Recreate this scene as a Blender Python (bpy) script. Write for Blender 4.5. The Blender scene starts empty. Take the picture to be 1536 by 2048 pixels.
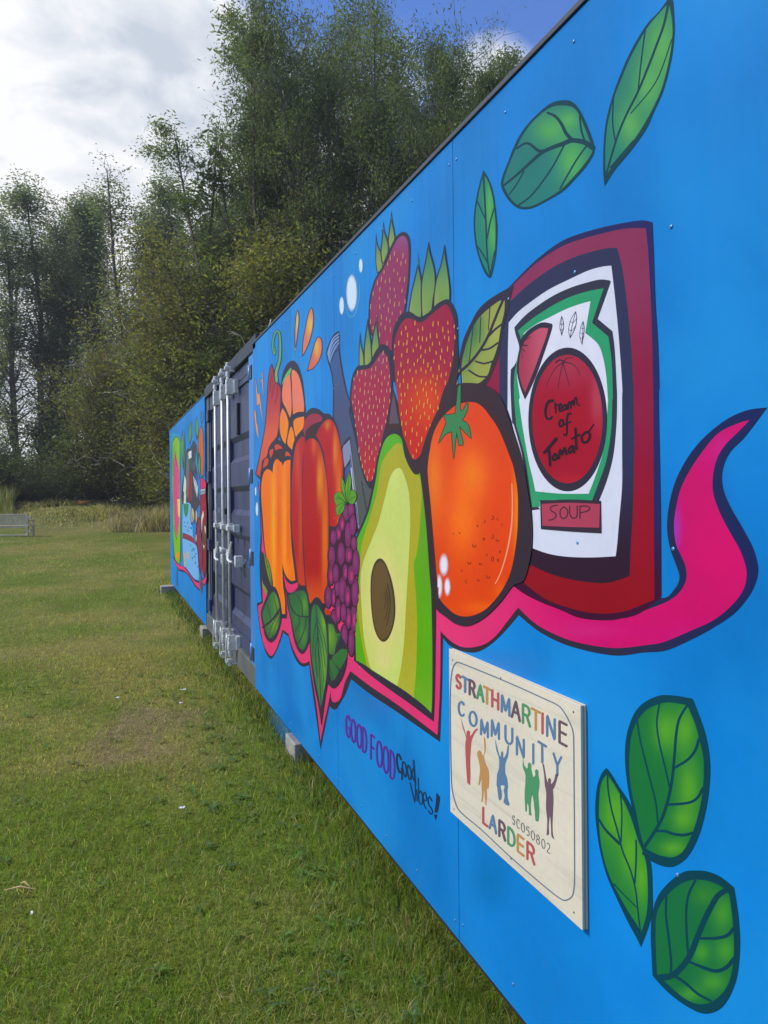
import bpy, bmesh, math, random
import numpy as np
from mathutils import Vector, Matrix
from mathutils.geometry import delaunay_2d_cdt

random.seed(7)
RNG = np.random.default_rng(7)
S = bpy.context.scene
COL = S.collection
R = math.radians

# ------------------------------------------------------------------ camera
FPX = 1450.0                       # focal length in photograph pixels (2048 high)
PX, PY = 768.0, 992.7              # principal point in photograph pixels
YAW = math.atan((PX - 207.0) / FPX)
ROLL = 0.0085
CAM = Vector((-1.0, 0.0, 1.505))
fwd = Vector((math.sin(YAW), math.cos(YAW), 0))
r0 = Vector((math.cos(YAW), -math.sin(YAW), 0)); u0 = Vector((0, 0, 1))
CR = r0 * math.cos(ROLL) - u0 * math.sin(ROLL)
CU = u0 * math.cos(ROLL) + r0 * math.sin(ROLL)
cd = bpy.data.cameras.new('camera'); cam = bpy.data.objects.new('camera', cd); COL.objects.link(cam)
cd.sensor_fit = 'VERTICAL'; cd.sensor_height = 36.0; cd.sensor_width = 27.0
cd.lens = 36.0 * FPX / 2048.0
cd.shift_y = (PY - 1024.0) / 2048.0
cd.clip_start = 0.05; cd.clip_end = 2000
m = Matrix((CR, CU, -fwd)).transposed().to_4x4(); m.translation = CAM
cam.matrix_world = m
S.camera = cam

# ------------------------------------------------------------------ light
SUN_HEAD = R(-72); SUN_EL = R(44)  # heading measured from +Y towards +X
sdir = Vector((math.sin(SUN_HEAD) * math.cos(SUN_EL), math.cos(SUN_HEAD) * math.cos(SUN_EL), math.sin(SUN_EL)))
sl = bpy.data.lights.new('sun', 'SUN'); sun = bpy.data.objects.new('sun', sl); COL.objects.link(sun)
sl.energy = 2.8; sl.angle = R(2.5); sl.color = (1.0, 0.95, 0.86)
sun.rotation_euler = sdir.to_track_quat('Z', 'Y').to_euler()
sun.location = (-20, 20, 30)

W = bpy.data.worlds.new('World'); S.world = W; W.use_nodes = True
nt = W.node_tree; nt.nodes.clear()
def N(t, **k):
    n = nt.nodes.new(t)
    for a, b in k.items(): setattr(n, a, b)
    return n
out = N('ShaderNodeOutputWorld'); bg = N('ShaderNodeBackground'); bg.inputs[1].default_value = 0.10
sky = N('ShaderNodeTexSky'); sky.sky_type = 'NISHITA'; sky.sun_disc = False
sky.sun_elevation = SUN_EL; sky.sun_rotation = SUN_HEAD
sky.air_density = 1.0; sky.dust_density = 0.3; sky.ozone_density = 3.0
tc = N('ShaderNodeTexCoord')
def vdir(px, py):
    d = (fwd + CR * ((px - PX) / FPX) + CU * ((PY - py) / FPX)); d.normalize(); return d
def link(a, b): nt.links.new(a, b)
mp = N('ShaderNodeMapping'); mp.inputs['Scale'].default_value = (1, 1, 1.8); link(tc.outputs['Generated'], mp.inputs[0])
nz = N('ShaderNodeTexNoise'); nz.inputs['Scale'].default_value = 2.6; nz.inputs['Detail'].default_value = 9; nz.inputs['Roughness'].default_value = 0.55
nz.inputs['Distortion'].default_value = 0.25
link(mp.outputs[0], nz.inputs[0])
acc = nz.outputs[0]
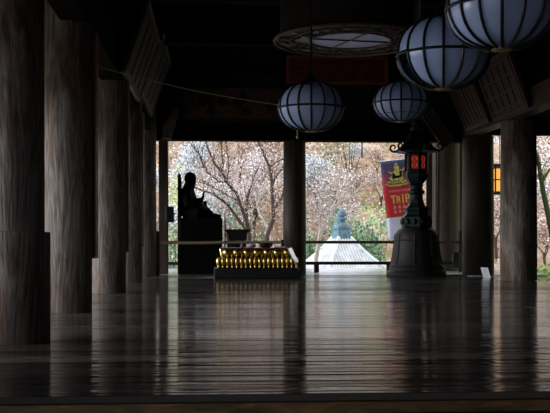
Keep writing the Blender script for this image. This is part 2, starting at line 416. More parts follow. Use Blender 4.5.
# ------------------------------------------------------------------ votive boards leaning along both side beams
def votive(label, X, xin, Y0, Y1, z0, z1, slats, mat, fmat, grid=False):
    L_ = Y1 - Y0; t = thing('votive_board', label, 'board', (X, Y0, z0), 0, 'votive boards leaning from the side beams')
    hgt = z1 - z0; dx = xin - X
    ang = math.atan2(dx, hgt); ln = math.hypot(dx, hgt)
    R_ = Matrix.Rotation(ang, 4, 'Y')
    s = 1 if dx > 0 else -1                            # faces the hall
    obj('panel', box(B(), -.03, .03, .08, L_ - .08, .06, ln - .06, 0, R_), mat, t)
    bm = B()
    for a0, a1, b0, b1 in ((0, .1, 0, ln), (L_ - .1, L_, 0, ln), (.1, L_ - .1, 0, .1), (.1, L_ - .1, ln - .1, ln)):
        box(bm, -.05, .05, a0, a1, b0, b1, .01, R_)
    obj('frame', bm, fmat, t)
    for k in range(slats):
        yy = .2 + (L_ - .4) * k / max(1, slats - 1)
        obj('batten', box(B(), s * .028, s * .048, yy - .03, yy + .03, .14, ln - .14, 0, R_), fmat, t)
    if grid:
        for k in range(4):
            zz = .2 + (ln - .4) * k / 3
            obj('cross_batten', box(B(), s * .029, s * .05, .14, L_ - .14, zz - .03, zz + .03, 0, R_), fmat, t)
    for q in (.25, .75):
        obj('hanging_wire', tube(B(), [(dx, L_ * q, hgt), (-s * .1, L_ * q, hgt + .35)], .012, 6), M['iron'], t)
votive('nearer leaning board over the left pillars, pale frame', XL + .26, XL + .72, 17.6, 21.3, 4.05, 5.4, 5, M['panelwood'], M['palewood'])
votive('farther leaning board over the left pillars, beside the far opening', XL + .26, XL + .78, 21.9, 25.8, 4.3, 5.75, 4, M['panelwood'], M['palewood'])
votive('large gridded leaning board above the thick grey right pillar', XR - .24, XR - .75, 21.2, 23.9, 4.0, 5.35, 6, M['beam'], M['darkframe'], True)
votive('slatted reddish leaning board right of the big paper lantern', XR - .24, XR - .75, 24.3, 26.5, 4.05, 5.2, 7, M['darkframe'], M['panelwood'])
a, c = at(432, 108, 27.0), at(455, 140, 27.0)
t = thing('votive_board', 'slim slatted board slanting above the bronze lantern roof', 'board', (c.x, 26.95, c.z), 0, 'votive boards leaning from the side beams')
ang = math.atan2(a.x - c.x, a.z - c.z); ln = (a - c).length; R_ = Matrix.Rotation(ang, 4, 'Y')
obj('panel', box(B(), -.42, .0, 0, .06, 0, ln, .005, R_), M['panelwood'], t)
for k in range(4): obj('batten', box(B(), -.40 + k * .11, -.36 + k * .11, -.03, .0, .02, ln - .02, .004, R_), M['palewood'], t)

# painted panel and red plaque on the far upper wall
YT = 27.2
a, c = at(166, 121, YT), at(284, 87, YT)
t = thing('painted_panel', 'wide brown painted panel above the far left opening, faded dark figures', 'painting', (a.x, YT - .02, a.z))
wd, hg = c.x - a.x, c.z - a.z
obj('panel', box(B(), 0, wd, -.02, .02, 0, hg, .004), M['panelwood'], t)
bm = B()
for a0, a1, b0, b1 in ((0, wd, 0, .06), (0, wd, hg - .06, hg), (0, .06, .06, hg - .06), (wd - .06, wd, .06, hg - .06)): box(bm, a0, a1, -.05, -.02, b0, b1, .006)
obj('frame', bm, M['beam'], t)
bm = B(); rnd = random.Random(5)
for k in range(13):
    cx, cz = rnd.uniform(.25, wd - .3), rnd.uniform(.25, hg - .3)
    poly = [(cx + rnd.uniform(.5, 1.2) * rnd.uniform(.1, .22) * math.cos(q), cz + rnd.uniform(.6, 1.2) * .15 * math.sin(q)) for q in [j * PI / 5 for j in range(10)]]
    prism(bm, poly, .006, Matrix.Translation((0, -.026 - .0006 * k, 0)))
tag(obj('painted_figures', bm, M['beam'], t), 'faded dark painted shapes')
a, c = at(286, 84, YT), at(388, 57, YT)
t = thing('red_plaque', 'red lacquered framed plaque on the far wall, under the round canopy', 'plaque', (a.x, YT - .03, a.z))
wd, hg = c.x - a.x, c.z - a.z
obj('panel', box(B(), 0, wd, -.02, .02, 0, hg), M['redlac'], t)
bm = B()
for a0, a1, b0, b1 in ((0, wd, 0, .08), (0, wd, hg - .08, hg), (0, .1, .08, hg - .08), (wd - .1, wd, .08, hg - .08)): box(bm, a0, a1, -.06, -.02, b0, b1, .01)
obj('frame', bm, M['redlac2'], t)
for k in range(3): obj('raised_bar', box(B(), .25, wd - .25, -.035, -.02, .2 + k * .17, .26 + k * .17, .006), M['redlac'], t)
for q in (.2, .8): obj('bracket', box(B(), wd * q - .03, wd * q + .03, .02, .45, hg * .5, hg * .5 + .05), M['iron'], t)

# ------------------------------------------------------------------ paper lanterns
def lantern(label, px, py, wpx, Y, hr, ribs=14, phase=0.0, torn=None, pend=False, ztop=8.0, mid2=False):
    c = at(px, py, Y); r = wpx / 2 * Y / F; h = r * hr
    t = thing('paper_lantern', label, 'lantern', (c.x, c.y, c.z), 0, 'round paper lanterns hanging from the ceiling')
    phase = math.atan2(-c.y, -c.x) - 3 * 2 * PI / ribs
    def pr(u):                                         # u from -1 bottom to 1 top: flattened barrel
        a = u * 1.42
        return (r * (abs(math.cos(a)) ** .80), h * math.sin(a) / math.sin(1.42))
    # paper: bowed gores
    bm = B(); nu = 18
    for g in range(ribs):
        a0 = phase + 2 * PI * g / ribs; a1 = phase + 2 * PI * (g + 1) / ribs; ns = 5; vs = []
        for i in range(nu + 1):
            rr, zz = pr(-1 + 2 * i / nu)
            vs.append([bm.verts.new((rr * .985 * math.cos(a0 + (a1 - a0) * j / ns), rr * .985 * math.sin(a0 + (a1 - a0) * j / ns), zz * .985)) for j in range(ns + 1)])
        for i in range(nu):
            if torn == g and 1 <= i < nu // 2: continue
            for j in range(ns): bm.faces.new((vs[i][j], vs[i][j + 1], vs[i + 1][j + 1], vs[i + 1][j]))
    bmesh.ops.remove_doubles(bm, verts=bm.verts[:], dist=.0005)
    p = obj('paper_shade', bm, M['paper'], t, True)
    for g in range(ribs):
        a0 = phase + 2 * PI * g / ribs
        tube_pts = [(pr(-1 + 2 * i / 16)[0] * math.cos(a0), pr(-1 + 2 * i / 16)[0] * math.sin(a0), pr(-1 + 2 * i / 16)[1]) for i in range(17)]
        obj('rib', tube(B(), tube_pts, r * .029, 6), M['black'], t, True)
    for zz, nm in ((-.05, 'hoop'),) + (((-.5, 'hoop'),) if mid2 else ()):
        rr, z0 = pr(zz)
        pts = [(rr * 1.0 * math.cos(2 * PI * k / 40), rr * 1.0 * math.sin(2 * PI * k / 40), z0) for k in range(41)]
        obj(nm, tube(B(), pts, r * (.032 if zz > -.1 else .01), 6, False), M['black'], t, True)
    rb = pr(-1)[0]; zb = pr(-1)[1]; zt_ = pr(1)[1]
    bm = B(); lathe(bm, [(rb * .8, zb + .01), (rb * .85, zb), (rb * .85, zb - r * .022), (rb * .6, zb - r * .035), (rb * .3, zb - r * .04)], 28)
    tag(obj('bottom_cap', bm, M['goldtext'], t, True), 'dull gold bottom cap')
    bm = B(); lathe(bm, [(rb * 1.02, zt_ - .01), (rb * 1.05, zt_ + .02), (rb * .7, zt_ + .08), (rb * .2, zt_ + .14)], 28)
    obj('top_cap', bm, M['black'], t, True)
    obj('hanging_rod', tube(B(), [(0, 0, zt_ + .1), (0, 0, ztop - c.z)], .014, 8), M['iron'], t)
    if torn is not None:
        bm = B(); a0 = phase + 2 * PI * (torn + .5) / ribs
        lathe(bm, [(r * .30, -h * .8), (r * .34, -h * .3), (r * .30, h * .2)], 16)
        for k in range(14):
            rnd = random.Random(k); aa = a0 + rnd.uniform(-.5, .5)
            box(bm, -.02, .02, -.006, .006, -.03, .03, 0, Matrix.Translation((r * .36 * math.cos(aa), r * .36 * math.sin(aa), rnd.uniform(-h * .7, h * .1))) @ Matrix.Rotation(rnd.uniform(0, 3), 4, 'Y'))
        tag(obj('inner_lamp_case', bm, M['goldtext'], t), 'dark gilt case seen through the open panel')
    if pend:
        bm = B(); tube(bm, [(-r * .42, 0, zb + .02), (-r * .42, 0, zb - .05)], .004, 5); lathe(bm, [(.006, zb - .12), (.018, zb - .09), (.006, zb - .05)], 8, 0, True, (-r * .42, 0))
        obj('pendant', bm, M['goldtext'], t)
    return t
lantern('small round paper lantern over the gold altar, hung on a taut cord', 311.3, 107, 67, 14.3, .72, 16, .22, None, True)
lantern('small round paper lantern hanging above the bronze lantern', 401, 102, 56, 17.1, .70, 16, .13, None, False, 8.0, True)
lantern('big round paper lantern with one missing panel, left of the topmost one', 443.5, 53.3, 94, 10.2, .76, 15, .26, 0)
lantern('nearest paper lantern, cut off by the top edge of the photo', 502, 6, 113, 8.6, .77, 16, .10)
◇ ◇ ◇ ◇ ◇
WHAT THE EXERCISE ASKS: Write out again exactly the lines from the start of the data above through the line containing "from mathutils.geometry import", inclusive, excluding any pictures.

FULL ANSWER:
Recreate this scene as a Blender Python (bpy) script. Write for Blender 4.5. The Blender scene starts empty. Take the picture to be 1536 by 2048 pixels.
import bpy, bmesh, math, random
import numpy as np
from mathutils import Vector, Matrix
from mathutils.geometry import delaunay_2d_cdt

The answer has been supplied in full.